Paulo Sousa został następcą Jerzego Brzęczka w roli selekcjonera Biało-czerwonych na dwa miesiące przed startem eliminacji piłkarskich mistrzostw świata. "Przed Sousą bardzo trudne zadanie" - ocenił w rozmowie z Niezależna.pl były reprezentant Polski - Tomasz Kłos.
Zbigniew Boniek niespodziewanie dla opinii publicznej zdymisjonował selekcjonera Jerzego Brzęczka. Na czwartkowej konferencji prasowej prezes PZPN ogłosił, że jego następcą będzie 50-letni Portugalczyk Paulo Sousa.
Janusz Milewski: Wybór nowego selekcjonera to zaskoczenie?
Tomasz Kłos: Myślę, że nie. Nazwisko oczywiście było wielką niewiadomą, ale spodziewałem się, ze nowym selekcjonerem będzie obcokrajowiec. Sousa to bardzo doświadczony trener.
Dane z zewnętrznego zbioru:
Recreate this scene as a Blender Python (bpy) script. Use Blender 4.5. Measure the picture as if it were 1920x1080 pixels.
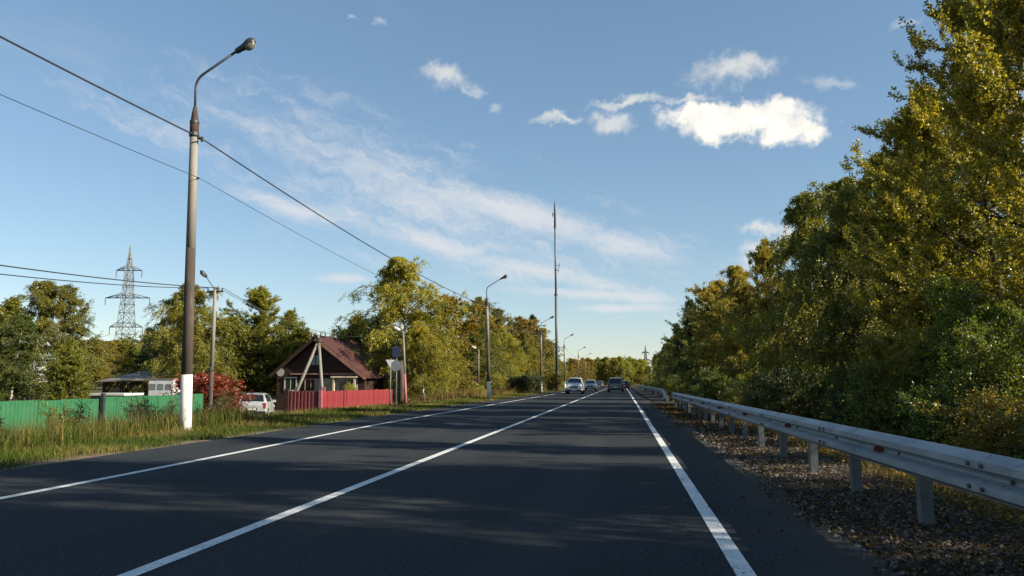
import bpy, bmesh, math, random
import numpy as np
from mathutils import Vector, Matrix

R = math.radians
SC = bpy.context.scene
COL = SC.collection
for o in list(bpy.data.objects):
    bpy.data.objects.remove(o)

# ------------------------------------------------------------------ camera
YAW, PITCH, FPX = R(7.84), R(6.73), 1500.0
CAM = Vector((0.0, 0.0, 1.2))
cd = bpy.data.cameras.new('camera')
cam = bpy.data.objects.new('camera', cd)
COL.objects.link(cam)
cam.location = CAM
cam.rotation_euler = (math.pi / 2 + PITCH, 0, YAW)
cd.sensor_width = 36.0
cd.lens = 36.0 * FPX / 1920.0
cd.clip_start = 0.05
cd.clip_end = 9000
SC.camera = cam

# ------------------------------------------------------------------ sun, sky, exposure
SUN_EL, SUN_BACK = R(25.0), R(11.0)       # elevation; the sun stands to the right, a little behind the camera
sun_dir = Vector((math.cos(SUN_EL) * math.cos(SUN_BACK), -math.cos(SUN_EL) * math.sin(SUN_BACK), math.sin(SUN_EL)))
ld = bpy.data.lights.new('sun', 'SUN')
ld.energy = 5.0
ld.angle = R(0.55)
ld.color = (1.0, 0.90, 0.72)
sun = bpy.data.objects.new('sun', ld)
sun.rotation_euler = sun_dir.to_track_quat('Z', 'Y').to_euler()
sun.location = (60, -10, 40)
COL.objects.link(sun)

SC.view_settings.view_transform = 'Standard'
SC.view_settings.look = 'None'
SC.view_settings.gamma = 1.0
SC.view_settings.use_curve_mapping = False
SC.view_settings.exposure = 1.02

CY, SY, CP, SP = math.cos(YAW), math.sin(YAW), math.cos(PITCH), math.sin(PITCH)
V_R = Vector((CY, SY, 0)); V_F = Vector((-SY * CP, CY * CP, SP)); V_U = Vector((SY * SP, -CY * SP, CP))


def ray(px, py):
    return (V_R * (px - 960) - V_U * (py - 540) + V_F * FPX).normalized()


def at(px, py, Y):
    d = ray(px, py)
    return CAM + d * (Y / d.y)


def at_x(px, py, X):
    d = ray(px, py)
    return CAM + d * (X / d.x)


world = bpy.data.worlds.new('World')
SC.world = world
world.use_nodes = True
wt = world.node_tree
wt.nodes.clear()


def wn(kind, **kw):
    n = wt.nodes.new(kind)
    for k, v in kw.items():
        setattr(n, k, v)
    return n


def wmath(op, a, b=None, clamp=False):
    n = wn('ShaderNodeMath', operation=op, use_clamp=clamp)
    for i, v in enumerate((a, b)):
        if v is None:
            continue
        if isinstance(v, (int, float)):
            n.inputs[i].default_value = v
        else:
            wt.links.new(v, n.inputs[i])
    return n.outputs[0]


def wsmooth(v, lo, hi, to0=0.0, to1=1.0):
    n = wn('ShaderNodeMapRange', interpolation_type='SMOOTHSTEP')
    wt.links.new(v, n.inputs['Value'])
    n.inputs['From Min'].default_value = lo
    n.inputs['From Max'].default_value = hi
    n.inputs['To Min'].default_value = to0
    n.inputs['To Max'].default_value = to1
    return n.outputs[0]


SKY_STRENGTH = 0.093
sky = wn('ShaderNodeTexSky', sky_type='NISHITA')
sky.sun_disc = False
sky.sun_elevation = SUN_EL
sky.sun_rotation = math.atan2(sun_dir.x, sun_dir.y)
sky.altitude = 150
sky.air_density = 1.0
sky.dust_density = 0.12
sky.ozone_density = 3.0
tc = wn('ShaderNodeTexCoord')
sep = wn('ShaderNodeSeparateXYZ')
wt.links.new(tc.outputs['Generated'], sep.inputs[0])
w_az = wmath('ARCTAN2', sep.outputs[0], sep.outputs[1])
w_el = wmath('ARCSINE', sep.outputs[2])
comb = wn('ShaderNodeCombineXYZ')
wt.links.new(w_az, comb.inputs[0]); wt.links.new(w_el, comb.inputs[1])
AE = comb.outputs[0]


def wnoise(vec, scale, detail, rough=0.55, loc=(0, 0, 0), sc=(1, 1, 1), rot=0.0, dist=0.0):
    m = wn('ShaderNodeMapping', vector_type='TEXTURE')
    m.inputs['Location'].default_value = loc
    m.inputs['Rotation'].default_value = (0, 0, rot)
    m.inputs['Scale'].default_value = sc
    wt.links.new(vec, m.inputs[0])
    n = wn('ShaderNodeTexNoise')
    n.inputs['Scale'].default_value = scale
    n.inputs['Detail'].default_value = detail
    n.inputs['Roughness'].default_value = rough
    n.inputs['Distortion'].default_value = dist
    wt.links.new(m.outputs[0], n.inputs['Vector'])
    return n


# warped coordinates so that cloud outlines are ragged
wz = wnoise(AE, 22, 8, 0.62)
wsub = wn('ShaderNodeVectorMath', operation='SUBTRACT')
wt.links.new(wz.outputs['Color'], wsub.inputs[0]); wsub.inputs[1].default_value = (0.5, 0.5, 0.5)
wscl = wn('ShaderNodeVectorMath', operation='SCALE')
wt.links.new(wsub.outputs[0], wscl.inputs[0]); wscl.inputs['Scale'].default_value = 0.06
wadd = wn('ShaderNodeVectorMath', operation='ADD')
wt.links.new(AE, wadd.inputs[0]); wt.links.new(wscl.outputs[0], wadd.inputs[1])
AEW = wadd.outputs[0]


def azel(px, py):
    d = ray(px, py)
    return math.atan2(d.x, d.y), math.asin(d.z)


def blob(px, py, rx, ry, rot, vec):
    """an ellipse in the sky's own azimuth / elevation: 1 at its heart, 0 at its rim"""
    a, e = azel(px, py)
    m = wn('ShaderNodeMapping', vector_type='TEXTURE')
    m.inputs['Location'].default_value = (a, e, 0)
    m.inputs['Rotation'].default_value = (0, 0, R(rot))
    m.inputs['Scale'].default_value = (rx / FPX, ry / FPX, 1)
    wt.links.new(vec, m.inputs[0])
    l = wn('ShaderNodeVectorMath', operation='LENGTH')
    wt.links.new(m.outputs[0], l.inputs[0])
    return wmath('SUBTRACT', 1.0, l.outputs['Value'])


def wmax(vals):
    r = vals[0]
    for v in vals[1:]:
        r = wmath('MAXIMUM', r, v)
    return r


puff = wnoise(AE, 48, 9, 0.66).outputs['Fac']
puffo = wmath('MULTIPLY', wmath('SUBTRACT', puff, 0.5), 1.5)
thick = wmax([blob(1395, 226, 150, 40, -3, AEW), blob(1480, 248, 75, 32, 0, AEW), blob(1330, 214, 110, 26, 0, AEW)])
thick = wsmooth(wmath('ADD', thick, wmath('MULTIPLY', puffo, 0.7)), -0.10, 0.55)
mid = wmax([blob(1372, 128, 105, 34, 8, AEW), blob(1400, 112, 60, 26, 0, AEW), blob(1150, 232, 52, 24, -16, AEW),
            blob(1045, 228, 60, 15, 0, AEW), blob(1180, 190, 105, 14, 3, AEW), blob(1290, 186, 90, 10, 0, AEW),
            blob(835, 142, 68, 32, -6, AEW), blob(1430, 430, 48, 17, 3, AEW), blob(1478, 448, 46, 30, 10, AEW),
            blob(1440, 478, 80, 24, 0, AEW)])
mid = wsmooth(wmath('ADD', mid, puffo), -0.05, 1.0, 0, 0.78)
faint = wmax([blob(1562, 158, 64, 15, -17, AEW), blob(705, 45, 24, 13, 0, AEW), blob(655, 36, 16, 8, 0, AEW),
              blob(930, 214, 24, 14, 0, AEW), blob(1690, 38, 40, 10, 10, AEW), blob(890, 165, 30, 12, 0, AEW)])
faint = wsmooth(wmath('ADD', faint, wmath('MULTIPLY', puffo, 0.7)), 0.1, 0.9, 0, 0.45)
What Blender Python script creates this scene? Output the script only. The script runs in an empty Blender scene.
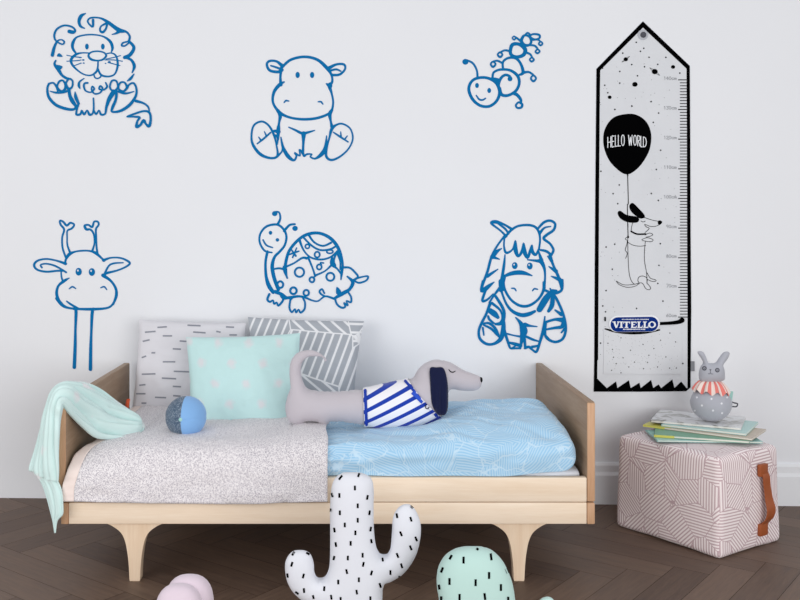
import bpy, bmesh, math, random
import numpy as np
from mathutils import Vector, Matrix
from mathutils.bvhtree import BVHTree
from mathutils.geometry import delaunay_2d_cdt
random.seed(7)
C = bpy.context.scene.collection
FOC, CX, CY, H = 951.0, 355.0, 225.0, 0.97
CAM = Vector((0, 0, H))
R = math.radians

def P(px, py, Y):                      # photo pixel at a known distance -> world point
    return Vector(((px-CX)/FOC*Y, Y, H-(py-CY)/FOC*Y))
def srgb(h):
    h = h.lstrip('#'); c = [int(h[i:i+2], 16)/255 for i in (0, 2, 4)]
    return tuple((x/12.92 if x <= .04045 else ((x+.055)/1.055)**2.4) for x in c) + (1,)

# ------------------------------------------------------------------ materials
class NT:
    def __init__(s, name, rough=.8, spec=.3, sheen=0):
        s.m = bpy.data.materials.new(name); s.m.use_nodes = True
        s.t = s.m.node_tree; s.b = s.t.nodes['Principled BSDF']
        s.b.inputs['Roughness'].default_value = rough
        s.b.inputs['Specular IOR Level'].default_value = spec
        if sheen: s.b.inputs['Sheen Weight'].default_value = sheen
    def n(s, typ, **kw):
        nd = s.t.nodes.new(typ)
        for k, v in kw.items(): setattr(nd, k, v)
        return nd
    def put(s, sock, v):
        if isinstance(v, bpy.types.NodeSocket): s.t.links.new(v, sock)
        else: sock.default_value = v
    def math(s, op, a, b=None, c=None):
        nd = s.n('ShaderNodeMath', operation=op)
        for i, v in enumerate((a, b, c)):
            if v is not None: s.put(nd.inputs[i], v)
        return nd.outputs[0]
    def mix(s, f, a, b):
        nd = s.n('ShaderNodeMix', data_type='RGBA')
        s.put(nd.inputs['Factor'], f); s.put(nd.inputs['A'], a); s.put(nd.inputs['B'], b)
        return nd.outputs['Result']
    def coord(s, kind='UV'): return s.n('ShaderNodeTexCoord').outputs[kind]
    def mapping(s, v, scale=(1,1,1), rot=(0,0,0), loc=(0,0,0)):
        nd = s.n('ShaderNodeMapping'); s.put(nd.inputs['Vector'], v)
        nd.inputs['Scale'].default_value = scale; nd.inputs['Rotation'].default_value = rot; nd.inputs['Location'].default_value = loc
        return nd.outputs[0]
    def noise(s, v, scale, detail=3, dist=0, rough=.5):
        nd = s.n('ShaderNodeTexNoise'); s.put(nd.inputs['Vector'], v)
        nd.inputs['Scale'].default_value = scale; nd.inputs['Detail'].default_value = detail
        nd.inputs['Distortion'].default_value = dist; nd.inputs['Roughness'].default_value = rough
        return nd.outputs['Fac']
    def vor(s, v, scale, feature='F1', metric='EUCLIDEAN', rnd=1):
        nd = s.n('ShaderNodeTexVoronoi', feature=feature)
        if feature != 'DISTANCE_TO_EDGE': nd.distance = metric
        s.put(nd.inputs['Vector'], v); nd.inputs['Scale'].default_value = scale; nd.inputs['Randomness'].default_value = rnd
        return nd
    def ramp(s, f, a, b):
        nd = s.n('ShaderNodeMapRange'); s.put(nd.inputs['Value'], f)
        nd.inputs['From Min'].default_value = a; nd.inputs['From Max'].default_value = b
        return nd.outputs[0]
    def sep(s, v):
        nd = s.n('ShaderNodeSeparateXYZ'); s.put(nd.inputs[0], v); return nd.outputs
    def base(s, v): s.put(s.b.inputs['Base Color'], v); return s
    def bump(s, h, strength=.3, dist=.002):
        nd = s.n('ShaderNodeBump'); s.put(nd.inputs['Height'], h)
        nd.inputs['Strength'].default_value = strength; nd.inputs['Distance'].default_value = dist
        s.t.links.new(nd.outputs[0], s.b.inputs['Normal']); return s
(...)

A jak Pan przyjął dymisję Jerzego Brzęczka?
Znam się z Jurkiem, dużo graliśmy razem, ale muszę wyrazić swoją opinię. Jurek zrobił awans, to co było od niego wymagane, ale gra reprezentacji nikogo nie przekonywała. Po debiucie w spotkaniu z Włochami, poza jednym meczem z Izraelem dla mnie gra była słaba... Można powiedzieć, że drużynę rozlicza się za wyniki, nie za wrażenie artystyczne, ale reprezentacja osiągnęła pewien poziom i wymagamy trochę więcej. Chcemy wygrywać i grać ładnie. Za Adama Nawałki drużna miała swój styl - mocne boki i groźne żądła. Było dużo dośrodkowań, a Robert Lewandowski i Arek Milik wykorzystywali te okazje.
Nowy selekcjoner 25. marca rozpocznie z Polską walkę w eliminacjach mistrzostw świata. Czy w tak krótkim czasie można wybrać piłkarzy, porozmawiać z nimi, przekazać im swoją wizję gry?
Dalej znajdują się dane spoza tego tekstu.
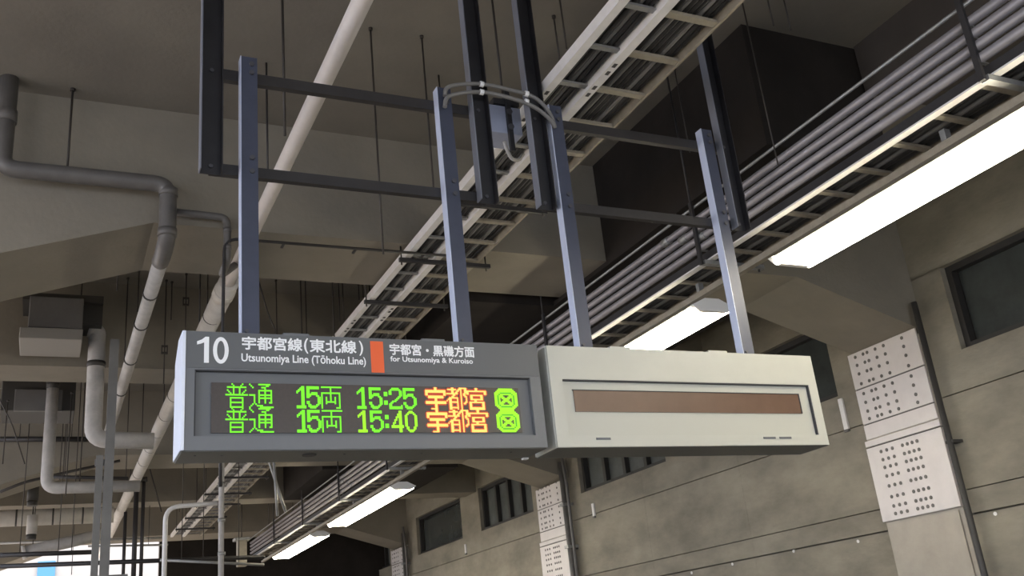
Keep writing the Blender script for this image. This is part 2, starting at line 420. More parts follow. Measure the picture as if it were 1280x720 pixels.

To jest do przekazania. Zrobić wiele nie może, bo będzie miał pewnie tylko siedem dni zgrupowania przed trójmeczem w eliminacjach (Biało-czerwoni zagrają z Węgrami, Andorą i Anglią - red.). Powiedzmy sobie szczerze, Sousa jest bardzo doświadczony - grał na najwyższym poziomie, dwa razy wygrał Ligę Mistrzów. Grał w Dortmundzie, Juventusie, Interze Mediolan - tam miał kontakt z topowymi zawodnikami.
Oczywiście zadanie jest przed nim bardzo ciężkie. Ja wyobrażam sobie, że już ma przegląd polskich piłkarzy, bo Zbigniew Boniek wspomniał o tym na konferencji. Teraz jednak będzie musiał jeździć do zawodników i rozmawiać, jak on to widzi. Ma na to dwa miesiące. Jurek przed debiutem w Lidze Narodów z Włochami też miał dwa miesiące, ale teraz zadanie przed nowym selekcjonerem będzie dużo trudniejsze. Gramy trzy mecze - w tym na wyjeździe z Węgrami i Anglikami.